## [Set task]
Would you quote the material below from its first line through the line containing "COL = S.collection", exactly and with both ends included?
---
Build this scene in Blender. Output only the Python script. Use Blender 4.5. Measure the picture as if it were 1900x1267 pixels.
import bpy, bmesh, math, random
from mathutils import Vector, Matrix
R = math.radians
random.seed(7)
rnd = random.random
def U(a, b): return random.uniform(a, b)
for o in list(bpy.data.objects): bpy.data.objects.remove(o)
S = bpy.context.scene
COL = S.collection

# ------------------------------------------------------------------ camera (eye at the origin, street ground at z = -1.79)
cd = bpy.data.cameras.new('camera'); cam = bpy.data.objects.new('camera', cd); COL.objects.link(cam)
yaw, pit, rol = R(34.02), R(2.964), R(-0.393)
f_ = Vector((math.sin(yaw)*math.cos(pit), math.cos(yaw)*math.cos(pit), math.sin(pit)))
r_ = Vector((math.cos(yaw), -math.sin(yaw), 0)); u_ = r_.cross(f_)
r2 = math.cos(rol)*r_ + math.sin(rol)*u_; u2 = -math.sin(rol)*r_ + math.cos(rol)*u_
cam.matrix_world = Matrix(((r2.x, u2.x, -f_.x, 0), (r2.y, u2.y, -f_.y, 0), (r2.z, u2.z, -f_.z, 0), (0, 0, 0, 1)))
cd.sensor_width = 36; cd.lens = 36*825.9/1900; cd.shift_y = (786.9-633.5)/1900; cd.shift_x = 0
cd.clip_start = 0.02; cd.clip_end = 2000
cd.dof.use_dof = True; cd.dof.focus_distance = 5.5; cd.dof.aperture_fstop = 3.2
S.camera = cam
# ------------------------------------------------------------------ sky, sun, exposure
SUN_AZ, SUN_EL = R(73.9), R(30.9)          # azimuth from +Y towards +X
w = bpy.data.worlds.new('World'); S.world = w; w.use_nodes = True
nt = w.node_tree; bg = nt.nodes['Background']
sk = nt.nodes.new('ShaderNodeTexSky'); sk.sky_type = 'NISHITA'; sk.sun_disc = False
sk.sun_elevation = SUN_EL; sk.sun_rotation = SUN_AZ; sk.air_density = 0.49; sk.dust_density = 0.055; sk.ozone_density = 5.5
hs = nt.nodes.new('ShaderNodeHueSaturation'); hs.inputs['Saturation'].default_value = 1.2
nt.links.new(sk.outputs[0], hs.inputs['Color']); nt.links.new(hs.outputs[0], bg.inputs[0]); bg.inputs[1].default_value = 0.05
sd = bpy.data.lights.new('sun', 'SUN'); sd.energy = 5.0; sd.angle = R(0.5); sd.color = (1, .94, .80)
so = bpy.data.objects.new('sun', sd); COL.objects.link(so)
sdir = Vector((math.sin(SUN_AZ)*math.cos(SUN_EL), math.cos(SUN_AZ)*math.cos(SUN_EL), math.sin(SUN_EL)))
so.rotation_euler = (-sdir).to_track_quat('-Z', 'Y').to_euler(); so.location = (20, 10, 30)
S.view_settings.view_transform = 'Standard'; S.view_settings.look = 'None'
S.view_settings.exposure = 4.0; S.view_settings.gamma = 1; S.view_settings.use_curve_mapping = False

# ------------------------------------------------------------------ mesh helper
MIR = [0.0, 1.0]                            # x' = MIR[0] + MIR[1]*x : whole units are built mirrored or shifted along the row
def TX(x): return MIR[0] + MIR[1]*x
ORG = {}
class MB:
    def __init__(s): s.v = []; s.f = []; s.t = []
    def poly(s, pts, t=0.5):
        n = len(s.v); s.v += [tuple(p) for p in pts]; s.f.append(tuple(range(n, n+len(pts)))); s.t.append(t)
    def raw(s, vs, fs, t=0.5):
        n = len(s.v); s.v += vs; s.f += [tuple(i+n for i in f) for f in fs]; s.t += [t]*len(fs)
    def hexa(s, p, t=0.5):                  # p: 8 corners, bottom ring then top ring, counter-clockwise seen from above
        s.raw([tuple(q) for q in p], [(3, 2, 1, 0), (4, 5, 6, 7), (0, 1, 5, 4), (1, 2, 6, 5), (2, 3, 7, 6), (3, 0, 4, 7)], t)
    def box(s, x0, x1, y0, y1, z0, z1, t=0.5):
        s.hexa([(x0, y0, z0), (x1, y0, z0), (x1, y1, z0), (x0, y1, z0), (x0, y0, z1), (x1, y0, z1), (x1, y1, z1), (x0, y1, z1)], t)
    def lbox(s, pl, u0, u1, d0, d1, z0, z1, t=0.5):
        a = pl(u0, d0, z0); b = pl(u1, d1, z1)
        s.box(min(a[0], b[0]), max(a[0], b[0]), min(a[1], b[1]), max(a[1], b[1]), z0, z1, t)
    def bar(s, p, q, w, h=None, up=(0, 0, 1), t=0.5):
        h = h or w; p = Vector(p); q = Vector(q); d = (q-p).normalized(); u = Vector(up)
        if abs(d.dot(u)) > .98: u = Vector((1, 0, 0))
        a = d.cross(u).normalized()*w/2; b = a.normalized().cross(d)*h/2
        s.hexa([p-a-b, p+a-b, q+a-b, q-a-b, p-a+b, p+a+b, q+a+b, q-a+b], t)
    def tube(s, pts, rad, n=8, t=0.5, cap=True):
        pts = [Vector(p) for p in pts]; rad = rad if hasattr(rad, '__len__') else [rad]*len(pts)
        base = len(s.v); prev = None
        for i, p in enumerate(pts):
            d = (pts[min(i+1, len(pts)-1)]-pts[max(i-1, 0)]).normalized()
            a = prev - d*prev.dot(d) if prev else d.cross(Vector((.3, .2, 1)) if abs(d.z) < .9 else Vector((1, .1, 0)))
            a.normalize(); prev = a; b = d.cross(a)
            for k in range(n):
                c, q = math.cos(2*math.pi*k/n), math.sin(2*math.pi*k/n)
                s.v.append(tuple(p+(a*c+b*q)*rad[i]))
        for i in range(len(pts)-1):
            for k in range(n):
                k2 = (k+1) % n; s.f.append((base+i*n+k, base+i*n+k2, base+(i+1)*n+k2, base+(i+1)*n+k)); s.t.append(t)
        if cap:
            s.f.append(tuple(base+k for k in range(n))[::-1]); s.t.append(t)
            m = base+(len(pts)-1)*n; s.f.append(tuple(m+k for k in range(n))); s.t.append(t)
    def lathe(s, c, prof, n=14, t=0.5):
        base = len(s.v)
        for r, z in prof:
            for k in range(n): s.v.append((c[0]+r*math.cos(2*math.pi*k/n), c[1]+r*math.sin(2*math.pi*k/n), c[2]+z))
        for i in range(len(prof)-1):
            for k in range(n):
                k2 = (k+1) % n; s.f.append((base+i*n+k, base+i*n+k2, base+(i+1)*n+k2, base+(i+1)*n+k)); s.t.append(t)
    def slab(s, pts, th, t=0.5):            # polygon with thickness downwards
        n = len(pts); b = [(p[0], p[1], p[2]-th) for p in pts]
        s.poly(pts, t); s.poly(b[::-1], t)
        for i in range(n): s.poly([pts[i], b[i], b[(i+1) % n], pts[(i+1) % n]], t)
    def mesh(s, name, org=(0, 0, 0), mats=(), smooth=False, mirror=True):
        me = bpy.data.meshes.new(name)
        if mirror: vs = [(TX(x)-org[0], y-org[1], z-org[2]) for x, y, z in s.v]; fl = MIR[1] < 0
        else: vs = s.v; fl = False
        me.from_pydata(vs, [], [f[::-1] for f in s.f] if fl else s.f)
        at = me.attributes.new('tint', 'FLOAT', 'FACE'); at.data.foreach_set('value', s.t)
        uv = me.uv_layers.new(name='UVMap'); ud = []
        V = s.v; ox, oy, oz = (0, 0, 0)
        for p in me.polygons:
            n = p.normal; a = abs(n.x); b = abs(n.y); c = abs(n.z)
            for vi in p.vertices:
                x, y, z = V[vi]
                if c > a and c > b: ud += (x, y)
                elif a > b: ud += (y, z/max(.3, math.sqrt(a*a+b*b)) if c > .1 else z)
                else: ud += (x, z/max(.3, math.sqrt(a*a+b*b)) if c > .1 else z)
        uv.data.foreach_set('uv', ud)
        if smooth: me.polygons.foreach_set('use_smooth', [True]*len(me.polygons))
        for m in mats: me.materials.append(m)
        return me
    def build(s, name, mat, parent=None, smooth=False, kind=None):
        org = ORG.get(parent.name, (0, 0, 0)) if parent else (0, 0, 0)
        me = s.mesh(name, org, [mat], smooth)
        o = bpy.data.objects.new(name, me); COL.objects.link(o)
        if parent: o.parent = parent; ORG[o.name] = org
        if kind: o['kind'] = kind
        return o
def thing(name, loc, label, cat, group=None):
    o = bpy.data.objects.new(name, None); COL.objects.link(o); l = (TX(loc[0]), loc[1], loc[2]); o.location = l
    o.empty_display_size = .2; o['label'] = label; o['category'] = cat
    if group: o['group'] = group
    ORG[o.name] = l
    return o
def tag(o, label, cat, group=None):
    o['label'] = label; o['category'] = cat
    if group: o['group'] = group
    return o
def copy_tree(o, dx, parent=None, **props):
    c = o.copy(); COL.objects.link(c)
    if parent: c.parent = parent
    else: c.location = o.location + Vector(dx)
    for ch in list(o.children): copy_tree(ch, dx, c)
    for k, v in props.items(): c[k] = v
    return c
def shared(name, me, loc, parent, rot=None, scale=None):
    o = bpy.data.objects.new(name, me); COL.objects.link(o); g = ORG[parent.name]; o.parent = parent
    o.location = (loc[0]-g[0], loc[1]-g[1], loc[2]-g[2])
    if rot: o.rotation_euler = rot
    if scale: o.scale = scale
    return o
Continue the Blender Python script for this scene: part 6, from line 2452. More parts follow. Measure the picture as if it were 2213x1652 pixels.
---
## [Answer to the problem]
Build this scene in Blender. Output only the Python script. Use Blender 4.5. Measure the picture as if it were 1900x1267 pixels.
import bpy, bmesh, math, random
from mathutils import Vector, Matrix
R = math.radians
random.seed(7)
rnd = random.random
def U(a, b): return random.uniform(a, b)
for o in list(bpy.data.objects): bpy.data.objects.remove(o)
S = bpy.context.scene
COL = S.collection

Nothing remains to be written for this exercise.